Dorset Council’s budget gap could be as much as £40 million in four years’ time.
The medium-term forecast is based on increasing income from council tax, a small rise in business rates and a reduction in other grants to the council.
This year’s balanced budget, which will be approved next week, allows for an overall rise of 5 per cent in council tax – maintaining the county’s position as one of the most expensive for council tax in the country.
Three per cent of that rise will be for the social care precept.
The changes will mean Band D properties paying to Dorset Council, the police and fire and rescue service £2,112.85 a year. Town or parish council precepts, which vary widely, will have to be added to this.
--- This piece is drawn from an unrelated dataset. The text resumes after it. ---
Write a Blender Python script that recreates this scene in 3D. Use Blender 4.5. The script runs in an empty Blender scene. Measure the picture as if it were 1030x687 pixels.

A council report shows that the problems are likely to get worse with a projection of council spending over the next five years showing the council’s budget needs growing from £313m to £381m by 2025-26, £294.3m of that from council tax, £42.2m from business rates and £2.5m from other grants.
The council says it will continue to squeeze savings from the reduction of six councils to one, pointing out that it has already saved £10m on pay alone by the change to unitary status. It hopes to save another £3m from converging systems, processes and structures together with increased income – as well as a further £3m from “improved supplier and contract management, and procurement.”
The report, which goes to full council for approval on February 16, warns that peering into the future is not an exact science: “Whilst financial projections are based on realistic assumptions, known demand and well-formed models, some budgets are subject to a degree of estimating error as actual expenditure can be determined by factors outside the council’s control, for example demand for provision for adults with complex needs. Some activity is also subject to much more volatility and things can change very quickly and unexpectedly.”
Within the 2021/22 budget is a saving on office property costs of £672k which includes for the consolidation of staff within County Hall from offices in Dorchester including South Walks House and Princes House together with the termination of leases at Allenview House, Fernhill and Lynch Lane, Weymouth.
A paper on the Dorchester office estate and options for future use is due to be considered by Cabinet in April 2021 with a recognition that many staff will not return to offices full time in the future.
It will acknowledge that disposing of property in the current economic climate is not likely to get the returns it once might have done and other uses may have to be found for some buildings.